Density (again: we’re talking four-story buildings here) will turn once-quaint neighborhoods into barren urban hellscapes/Cold War Romania/treeless wastelands where the sky is only a distant memory. But mostly, post-communist Eastern Europe.

“Dear architects, please stop this city from looking like an Eastern Bloc city. … You are creating a monster of gridlock such that in an emergency, no one will be able to get out of the city.”

“What you are doing is sanctioning these developers to cram in as many wealthy people as possible into giant buildings that look like they’re in an Eastern Bloc city.”

“I recently traveled to Eastern Europe, and I look at Ballard and I see that, Oh my god, this is Eastern Europe. This is where we’re headed.
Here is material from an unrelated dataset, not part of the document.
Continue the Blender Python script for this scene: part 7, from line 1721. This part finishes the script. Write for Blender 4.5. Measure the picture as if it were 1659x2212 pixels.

Do you not get it?”

At the end of public comment, after one speaker responded to Mike O’Brien, who told her she was at the end of her time, by spitting, “And so are you!”, Rasmussen praised the crowd for a “very, very impressive turnout,” adding, perhaps unwittingly, that “if we had had it in the evening, we would have had a much bigger turnout.

“I want to assure those who are here and those who can’t be here that I will ensure that your voices and your concerns will be reflected in the legislation that I will put before the council,” Rasmussen said, before promising to either amend the legislation to increase its density restrictions or propose legislation of his own–apparently an oblique reference to his proposed neighborhood conservation district proposal, which would effectively create and empower homeowners’ associations in Seattle neighborhoods.

Rasmussen, Licata, and Sawant (who does not sit on the PLUS committee but showed up for this hearing) will likely vote to roll back the O’Brien changes when they come up for a committee vote later this month.